29) “Sentimental hygiene”, Warren Zevon. Lontano dagli esordi e lontano dalla fine, un album-omaggio a un grande rocker.
30) “One”, One. Comunità hippie sperdute ai margini del deserto, “viaggi” mistici mentre la stagione dei tempi, e non solo il sole, è al tramonto. Vane invocazioni al cielo che suonano come epitaffi.
31) “Who’s gonna save the world’”, Cindy Lee Berryhill. Una voce oscura dalla solare California, nel solco di Rickie Lee Jones e di Chuck E. Weiss. Semplice, spigolosa, pungente.
32) “Heart food”, Judee Sill. Una scoperta tardiva, una gemma assoluta, un gigante del songwriting disperso tra le gole della città degli angeli. So long.
33) “Live alone in America”, Graham Parker. La scarna, abrasiva testimonianza delle qualità di un grande artista,voce, chitarra e echi zulu “from nation to town”.
34) “Presence”, Led Zeppelin. Il dirigibile quasi al crepuscolo regala un capolavoro poco celebrato, scantonato, eluso, sottovalutato e per questo ancora più bello.
35) “Red, white and blues image”, Blues Image. Dal mare magnum del grande oceano musicale americano affiorano relitti e vestigia ricchi di tesori. Eccone uno.
36) “Bless the weather”, John Martyn. Il disco del trapasso tra il Martyn cantautorale e il Martyn cerebrale, ansie, ballate, visioni, abissi.
37) “One upon a time forever”, Guthrie Thomas. Autore, chitarrista, farmacista, sciamano, perfino imprenditore. Guthrie Thomas è un genio oscuro dalla voce profonda.
38) “Lorca”, Tim Buckley. L’unità di misura del mito, un disco a lungo inseguito e mai del tutto compreso, un’icona e un cenotafio.
39) “Searching for the young soul rebels”, Dexy’s Midnight Runners. Una folgore destinata a lasciare il segno, un gruppo evanescente, un leader illuminato ma difficile.
40) “Deviants”, Deviants.
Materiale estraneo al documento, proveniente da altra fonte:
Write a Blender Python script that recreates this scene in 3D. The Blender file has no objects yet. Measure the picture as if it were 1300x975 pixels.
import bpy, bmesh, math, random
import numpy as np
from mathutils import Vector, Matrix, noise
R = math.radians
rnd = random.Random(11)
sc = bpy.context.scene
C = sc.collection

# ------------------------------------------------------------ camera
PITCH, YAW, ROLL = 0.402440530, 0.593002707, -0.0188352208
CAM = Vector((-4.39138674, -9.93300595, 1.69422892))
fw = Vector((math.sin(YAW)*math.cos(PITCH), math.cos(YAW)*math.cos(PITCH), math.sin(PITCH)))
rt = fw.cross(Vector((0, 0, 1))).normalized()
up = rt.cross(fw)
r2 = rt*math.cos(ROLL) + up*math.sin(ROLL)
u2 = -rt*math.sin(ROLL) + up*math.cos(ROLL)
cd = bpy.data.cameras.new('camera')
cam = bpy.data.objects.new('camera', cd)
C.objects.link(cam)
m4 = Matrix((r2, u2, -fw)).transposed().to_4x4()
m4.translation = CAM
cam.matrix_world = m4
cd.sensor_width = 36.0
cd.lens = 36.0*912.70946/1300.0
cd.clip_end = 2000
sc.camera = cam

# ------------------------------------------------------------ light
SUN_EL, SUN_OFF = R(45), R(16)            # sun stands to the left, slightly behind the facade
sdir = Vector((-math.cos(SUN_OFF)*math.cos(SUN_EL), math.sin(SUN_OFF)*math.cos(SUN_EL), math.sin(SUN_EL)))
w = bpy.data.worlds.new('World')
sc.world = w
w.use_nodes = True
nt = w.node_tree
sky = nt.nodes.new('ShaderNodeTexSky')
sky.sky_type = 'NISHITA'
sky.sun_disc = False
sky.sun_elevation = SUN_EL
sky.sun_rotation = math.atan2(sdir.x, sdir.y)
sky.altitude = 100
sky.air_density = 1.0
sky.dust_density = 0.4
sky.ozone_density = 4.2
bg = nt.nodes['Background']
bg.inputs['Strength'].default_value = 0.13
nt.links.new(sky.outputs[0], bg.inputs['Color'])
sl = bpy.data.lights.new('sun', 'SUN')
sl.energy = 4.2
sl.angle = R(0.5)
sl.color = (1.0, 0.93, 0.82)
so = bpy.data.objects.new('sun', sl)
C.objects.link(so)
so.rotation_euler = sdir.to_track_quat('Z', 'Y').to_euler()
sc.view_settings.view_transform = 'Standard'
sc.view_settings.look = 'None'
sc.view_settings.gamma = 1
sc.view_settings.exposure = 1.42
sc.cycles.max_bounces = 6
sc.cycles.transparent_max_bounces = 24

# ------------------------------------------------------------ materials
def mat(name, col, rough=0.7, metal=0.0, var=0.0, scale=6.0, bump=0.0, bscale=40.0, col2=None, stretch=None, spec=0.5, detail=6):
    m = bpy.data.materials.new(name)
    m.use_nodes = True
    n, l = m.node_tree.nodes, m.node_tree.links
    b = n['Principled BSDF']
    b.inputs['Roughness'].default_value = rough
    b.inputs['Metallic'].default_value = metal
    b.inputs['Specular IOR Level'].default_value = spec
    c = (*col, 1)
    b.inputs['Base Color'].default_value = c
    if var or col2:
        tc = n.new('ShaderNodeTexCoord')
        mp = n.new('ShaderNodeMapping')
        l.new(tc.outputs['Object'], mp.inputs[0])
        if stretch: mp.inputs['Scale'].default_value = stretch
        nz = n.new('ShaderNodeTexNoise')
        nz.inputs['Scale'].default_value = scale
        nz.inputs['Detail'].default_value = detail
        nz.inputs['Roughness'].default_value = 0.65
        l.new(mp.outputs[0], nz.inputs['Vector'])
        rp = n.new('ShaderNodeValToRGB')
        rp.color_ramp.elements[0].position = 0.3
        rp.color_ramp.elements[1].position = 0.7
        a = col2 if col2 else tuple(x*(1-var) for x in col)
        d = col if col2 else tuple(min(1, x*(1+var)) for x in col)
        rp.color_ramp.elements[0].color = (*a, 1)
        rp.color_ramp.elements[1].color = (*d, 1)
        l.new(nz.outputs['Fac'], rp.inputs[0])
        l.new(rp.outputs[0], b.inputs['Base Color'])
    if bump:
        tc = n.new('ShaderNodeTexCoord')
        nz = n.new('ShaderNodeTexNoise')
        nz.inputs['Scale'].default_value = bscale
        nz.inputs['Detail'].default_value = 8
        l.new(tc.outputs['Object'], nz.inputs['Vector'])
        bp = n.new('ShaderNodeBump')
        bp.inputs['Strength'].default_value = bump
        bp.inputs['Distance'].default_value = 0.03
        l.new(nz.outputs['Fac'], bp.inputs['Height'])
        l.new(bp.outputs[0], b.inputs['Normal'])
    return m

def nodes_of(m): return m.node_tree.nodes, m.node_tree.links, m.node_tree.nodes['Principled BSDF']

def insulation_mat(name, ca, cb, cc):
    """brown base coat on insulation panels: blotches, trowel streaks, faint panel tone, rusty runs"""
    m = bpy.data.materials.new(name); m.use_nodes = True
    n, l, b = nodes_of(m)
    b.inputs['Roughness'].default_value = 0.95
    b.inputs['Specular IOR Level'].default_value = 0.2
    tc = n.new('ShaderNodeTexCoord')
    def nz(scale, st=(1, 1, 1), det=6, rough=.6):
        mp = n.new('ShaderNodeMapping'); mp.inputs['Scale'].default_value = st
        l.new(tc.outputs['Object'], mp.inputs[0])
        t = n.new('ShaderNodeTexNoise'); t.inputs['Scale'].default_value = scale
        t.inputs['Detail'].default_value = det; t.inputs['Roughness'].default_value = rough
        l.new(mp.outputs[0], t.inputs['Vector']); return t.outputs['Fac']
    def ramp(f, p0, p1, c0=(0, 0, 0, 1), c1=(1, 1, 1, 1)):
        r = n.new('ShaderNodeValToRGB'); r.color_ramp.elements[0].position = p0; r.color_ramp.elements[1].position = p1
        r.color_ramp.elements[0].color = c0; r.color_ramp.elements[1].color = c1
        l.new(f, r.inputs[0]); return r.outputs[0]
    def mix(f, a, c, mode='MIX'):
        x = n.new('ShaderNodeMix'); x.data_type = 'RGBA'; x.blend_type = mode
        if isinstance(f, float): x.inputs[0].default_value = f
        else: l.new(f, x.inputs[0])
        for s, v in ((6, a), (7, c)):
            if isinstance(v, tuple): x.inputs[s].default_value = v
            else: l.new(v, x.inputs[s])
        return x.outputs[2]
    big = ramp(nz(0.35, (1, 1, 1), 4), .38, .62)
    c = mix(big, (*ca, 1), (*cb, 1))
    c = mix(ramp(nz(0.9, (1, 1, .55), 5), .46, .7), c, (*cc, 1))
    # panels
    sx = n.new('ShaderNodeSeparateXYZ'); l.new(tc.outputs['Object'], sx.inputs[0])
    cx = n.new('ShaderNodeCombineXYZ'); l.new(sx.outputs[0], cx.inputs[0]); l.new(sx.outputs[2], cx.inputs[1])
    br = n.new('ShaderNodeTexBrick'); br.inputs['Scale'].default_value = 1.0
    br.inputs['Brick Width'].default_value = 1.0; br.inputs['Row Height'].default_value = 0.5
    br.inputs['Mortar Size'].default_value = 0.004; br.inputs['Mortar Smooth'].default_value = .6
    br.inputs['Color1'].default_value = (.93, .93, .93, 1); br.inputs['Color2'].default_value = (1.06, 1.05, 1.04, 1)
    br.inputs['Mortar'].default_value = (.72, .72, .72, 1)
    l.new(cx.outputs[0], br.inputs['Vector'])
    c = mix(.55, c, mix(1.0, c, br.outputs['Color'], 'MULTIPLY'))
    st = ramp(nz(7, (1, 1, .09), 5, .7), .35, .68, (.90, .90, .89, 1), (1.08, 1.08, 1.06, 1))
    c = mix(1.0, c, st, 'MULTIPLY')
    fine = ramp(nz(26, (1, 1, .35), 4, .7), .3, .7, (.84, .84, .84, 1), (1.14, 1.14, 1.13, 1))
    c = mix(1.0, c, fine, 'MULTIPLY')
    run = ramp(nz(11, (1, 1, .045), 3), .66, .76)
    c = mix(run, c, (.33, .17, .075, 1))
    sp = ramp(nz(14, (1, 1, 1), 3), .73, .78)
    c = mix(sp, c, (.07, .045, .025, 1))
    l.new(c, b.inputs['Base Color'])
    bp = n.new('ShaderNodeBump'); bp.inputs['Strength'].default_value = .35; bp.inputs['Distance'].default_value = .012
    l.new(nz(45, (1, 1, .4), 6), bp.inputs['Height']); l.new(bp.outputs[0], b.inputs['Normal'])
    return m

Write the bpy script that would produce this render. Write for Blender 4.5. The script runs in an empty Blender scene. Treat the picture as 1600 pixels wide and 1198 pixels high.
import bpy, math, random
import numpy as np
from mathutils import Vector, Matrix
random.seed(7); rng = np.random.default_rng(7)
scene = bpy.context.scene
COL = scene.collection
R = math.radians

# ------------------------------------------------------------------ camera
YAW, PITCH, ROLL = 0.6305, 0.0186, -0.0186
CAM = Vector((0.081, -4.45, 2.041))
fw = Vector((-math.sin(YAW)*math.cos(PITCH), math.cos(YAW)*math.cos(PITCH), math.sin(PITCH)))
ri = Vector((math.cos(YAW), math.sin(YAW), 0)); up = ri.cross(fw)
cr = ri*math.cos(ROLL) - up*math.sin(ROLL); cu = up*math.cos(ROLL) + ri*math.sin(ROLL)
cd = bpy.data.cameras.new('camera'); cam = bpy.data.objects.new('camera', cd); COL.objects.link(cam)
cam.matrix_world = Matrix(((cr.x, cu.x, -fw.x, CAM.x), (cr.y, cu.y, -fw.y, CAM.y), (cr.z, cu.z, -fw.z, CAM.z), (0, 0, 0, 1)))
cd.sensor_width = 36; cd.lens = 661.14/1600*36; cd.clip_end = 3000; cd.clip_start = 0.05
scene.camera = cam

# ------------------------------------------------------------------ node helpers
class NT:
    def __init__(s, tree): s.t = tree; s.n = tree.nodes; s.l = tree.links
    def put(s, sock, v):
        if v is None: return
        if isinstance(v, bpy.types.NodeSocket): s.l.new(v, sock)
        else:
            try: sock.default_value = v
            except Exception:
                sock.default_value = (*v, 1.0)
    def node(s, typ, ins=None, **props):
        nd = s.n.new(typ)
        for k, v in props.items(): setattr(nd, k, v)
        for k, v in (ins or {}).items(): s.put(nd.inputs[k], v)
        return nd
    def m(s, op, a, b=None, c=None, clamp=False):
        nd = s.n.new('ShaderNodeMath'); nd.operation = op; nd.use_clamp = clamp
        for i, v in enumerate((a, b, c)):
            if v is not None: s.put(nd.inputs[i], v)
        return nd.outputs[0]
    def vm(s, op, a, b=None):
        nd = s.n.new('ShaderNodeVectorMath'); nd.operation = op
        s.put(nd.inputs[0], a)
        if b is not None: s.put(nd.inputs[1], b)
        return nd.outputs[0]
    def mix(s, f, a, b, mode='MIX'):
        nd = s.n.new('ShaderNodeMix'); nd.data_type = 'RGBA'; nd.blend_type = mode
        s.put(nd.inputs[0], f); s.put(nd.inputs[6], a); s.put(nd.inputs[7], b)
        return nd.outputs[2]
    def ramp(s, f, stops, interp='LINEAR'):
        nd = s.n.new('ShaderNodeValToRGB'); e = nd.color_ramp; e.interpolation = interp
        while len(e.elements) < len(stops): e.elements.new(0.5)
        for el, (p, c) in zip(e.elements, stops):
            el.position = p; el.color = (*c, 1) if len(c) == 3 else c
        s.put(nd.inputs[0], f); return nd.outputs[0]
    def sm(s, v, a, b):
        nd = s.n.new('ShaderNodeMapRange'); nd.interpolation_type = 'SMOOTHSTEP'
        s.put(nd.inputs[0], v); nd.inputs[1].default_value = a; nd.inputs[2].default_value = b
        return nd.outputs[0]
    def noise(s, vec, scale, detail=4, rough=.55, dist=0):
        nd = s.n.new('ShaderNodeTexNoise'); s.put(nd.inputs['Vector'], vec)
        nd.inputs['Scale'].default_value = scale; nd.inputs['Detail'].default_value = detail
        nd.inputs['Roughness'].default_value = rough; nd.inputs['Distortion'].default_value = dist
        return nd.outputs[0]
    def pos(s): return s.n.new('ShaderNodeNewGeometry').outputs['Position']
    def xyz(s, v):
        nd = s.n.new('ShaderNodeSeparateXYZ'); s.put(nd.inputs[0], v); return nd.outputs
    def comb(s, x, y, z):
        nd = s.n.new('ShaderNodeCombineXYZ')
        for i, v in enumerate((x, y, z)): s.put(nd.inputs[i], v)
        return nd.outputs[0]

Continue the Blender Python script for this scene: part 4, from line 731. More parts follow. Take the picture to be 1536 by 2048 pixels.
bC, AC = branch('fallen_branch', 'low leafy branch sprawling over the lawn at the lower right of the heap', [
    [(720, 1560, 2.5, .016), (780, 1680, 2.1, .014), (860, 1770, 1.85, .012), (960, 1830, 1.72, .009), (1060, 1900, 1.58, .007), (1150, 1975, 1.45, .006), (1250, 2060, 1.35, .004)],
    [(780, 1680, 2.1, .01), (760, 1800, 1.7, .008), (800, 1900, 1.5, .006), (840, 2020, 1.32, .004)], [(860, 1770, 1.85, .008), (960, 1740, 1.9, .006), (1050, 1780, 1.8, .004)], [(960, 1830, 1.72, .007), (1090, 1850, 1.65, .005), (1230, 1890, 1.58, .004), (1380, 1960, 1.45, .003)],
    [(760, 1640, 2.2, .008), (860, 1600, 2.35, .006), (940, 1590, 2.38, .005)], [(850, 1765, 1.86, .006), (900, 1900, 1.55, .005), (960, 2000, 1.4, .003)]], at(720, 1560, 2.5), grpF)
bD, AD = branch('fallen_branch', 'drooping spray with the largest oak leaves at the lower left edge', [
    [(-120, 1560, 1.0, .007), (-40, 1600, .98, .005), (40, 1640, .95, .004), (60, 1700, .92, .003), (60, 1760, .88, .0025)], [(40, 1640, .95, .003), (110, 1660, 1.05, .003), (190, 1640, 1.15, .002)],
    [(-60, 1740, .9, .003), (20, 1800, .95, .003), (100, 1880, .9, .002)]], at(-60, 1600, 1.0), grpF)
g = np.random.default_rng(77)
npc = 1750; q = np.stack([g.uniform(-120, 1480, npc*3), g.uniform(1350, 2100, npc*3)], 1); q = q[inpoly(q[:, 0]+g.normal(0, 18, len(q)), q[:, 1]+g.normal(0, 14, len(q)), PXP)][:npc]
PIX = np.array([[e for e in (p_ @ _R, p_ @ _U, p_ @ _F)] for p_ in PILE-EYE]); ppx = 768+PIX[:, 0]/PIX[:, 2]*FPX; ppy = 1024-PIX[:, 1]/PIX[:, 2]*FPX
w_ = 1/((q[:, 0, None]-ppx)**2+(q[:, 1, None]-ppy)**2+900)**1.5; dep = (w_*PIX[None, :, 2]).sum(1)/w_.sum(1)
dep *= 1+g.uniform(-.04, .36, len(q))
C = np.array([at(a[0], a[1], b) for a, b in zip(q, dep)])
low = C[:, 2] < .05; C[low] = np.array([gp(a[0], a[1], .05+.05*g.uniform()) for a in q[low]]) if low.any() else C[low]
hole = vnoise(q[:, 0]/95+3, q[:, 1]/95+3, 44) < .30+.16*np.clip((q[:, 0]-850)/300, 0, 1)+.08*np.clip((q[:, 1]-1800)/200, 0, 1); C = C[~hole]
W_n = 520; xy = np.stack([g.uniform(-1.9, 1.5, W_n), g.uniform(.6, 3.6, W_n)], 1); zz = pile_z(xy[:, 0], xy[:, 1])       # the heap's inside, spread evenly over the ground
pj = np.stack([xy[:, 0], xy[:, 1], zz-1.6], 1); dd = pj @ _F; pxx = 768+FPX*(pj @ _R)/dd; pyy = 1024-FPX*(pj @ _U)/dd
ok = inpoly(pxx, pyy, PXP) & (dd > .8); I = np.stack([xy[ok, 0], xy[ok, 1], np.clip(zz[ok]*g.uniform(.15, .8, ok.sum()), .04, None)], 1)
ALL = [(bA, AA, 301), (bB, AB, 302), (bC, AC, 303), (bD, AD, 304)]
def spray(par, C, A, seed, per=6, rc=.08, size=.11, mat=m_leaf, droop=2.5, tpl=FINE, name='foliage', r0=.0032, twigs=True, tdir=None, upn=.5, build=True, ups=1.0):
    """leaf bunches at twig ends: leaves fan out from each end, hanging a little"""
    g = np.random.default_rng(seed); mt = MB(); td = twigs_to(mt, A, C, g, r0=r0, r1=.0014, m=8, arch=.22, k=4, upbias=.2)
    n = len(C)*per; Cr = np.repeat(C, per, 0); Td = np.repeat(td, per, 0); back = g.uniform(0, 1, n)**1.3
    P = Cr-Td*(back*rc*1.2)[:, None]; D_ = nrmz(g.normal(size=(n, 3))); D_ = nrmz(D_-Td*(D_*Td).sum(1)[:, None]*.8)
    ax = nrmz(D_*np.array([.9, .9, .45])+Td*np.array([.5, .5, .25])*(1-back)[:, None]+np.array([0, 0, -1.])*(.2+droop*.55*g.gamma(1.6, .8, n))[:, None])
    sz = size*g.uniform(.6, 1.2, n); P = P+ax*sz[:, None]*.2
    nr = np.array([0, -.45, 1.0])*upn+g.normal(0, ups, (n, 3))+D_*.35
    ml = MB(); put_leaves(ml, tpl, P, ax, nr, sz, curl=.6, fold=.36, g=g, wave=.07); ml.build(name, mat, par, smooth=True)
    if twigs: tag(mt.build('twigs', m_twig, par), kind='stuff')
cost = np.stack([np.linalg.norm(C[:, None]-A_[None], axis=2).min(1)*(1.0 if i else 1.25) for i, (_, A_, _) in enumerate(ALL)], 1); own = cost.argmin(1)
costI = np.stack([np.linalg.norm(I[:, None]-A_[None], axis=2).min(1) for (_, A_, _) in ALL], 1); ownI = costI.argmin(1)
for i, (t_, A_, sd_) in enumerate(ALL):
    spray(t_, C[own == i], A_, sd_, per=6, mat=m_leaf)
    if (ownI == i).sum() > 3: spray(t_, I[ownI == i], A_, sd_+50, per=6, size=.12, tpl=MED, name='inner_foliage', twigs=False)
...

La suora con il lecca-lecca, il movimento underground inglese, i circuiti off, le ossessioni ideologiche e i free events di un’epoca che pare preistoria.
41) “Music for piano and drums”, Bill Buford & Patrick Moraz. Due ex Yes, due maestri dello strumento che nel momento di massimo oblio si producono in questa strabiliante incisione a quattro mani.
42) “Fotheringay I”, Fotheringay. C’è Sandy Denny e tanto basterebbe. Poi ci sono il mito, il suono vellutato del folk revival, l’impasto miracoloso di elettricità e tradizione.
43) “Pirates”, Rickie Lee Jones. La prima cantautrice che abbiamo “scoperto” in tempo reale, coltivata, studiata e amata. Come fossimo Chuck E. (Weiss).
44) “Glass houses”, Billy Joel. Una colonna sonora lunga migliaia di miglia, il suono perfetto, le melodie più belle, lo stile più classico. FM state of mind.
45) “In my tribe”, 10.000 Maniacs. Come sopra: sound intramontabile, una Natalie Merchant ai suoi massimi, una manciata di canzoni indimenticabili. “Hey, Jack Kerouac…”.
46) “Veedon fleece”, Van Morrison. Meglio di Moondance, meglio di Astral weeks. Secondo me naturalmente. Intimismo introspettivo fuori dagli schemi della critica.
47) “First songs”, Laura Nyro. Mai abbastanza rimpianta, tra il flop di Monterey e le scenografie degli Sha na na, gli echi soul, i rigurgiti d’italia, il lungo oblio punteggiato di stelle.
48) “Aftermath”, Rolling Stones. Il dibattito è aperto, ma il pur grande suono “sporco” dei ’70 non può eguagliare lo smalto conferito da Brian Jones…
49) “Desire”, Bob Dylan. Non è Blonde on blonde, ma è pieno, bello, lirico, generazionale, lungo, sofferto. Un disco fuori moda. E per questo lo amiamo.
50) “Reach up and touch the sky”, Southside Johnny & the Asbury Jukes. La celebrazione del fenomeno Asbury Park, la santificazione dello Stone Pony, la riscossa del New Jersey sound.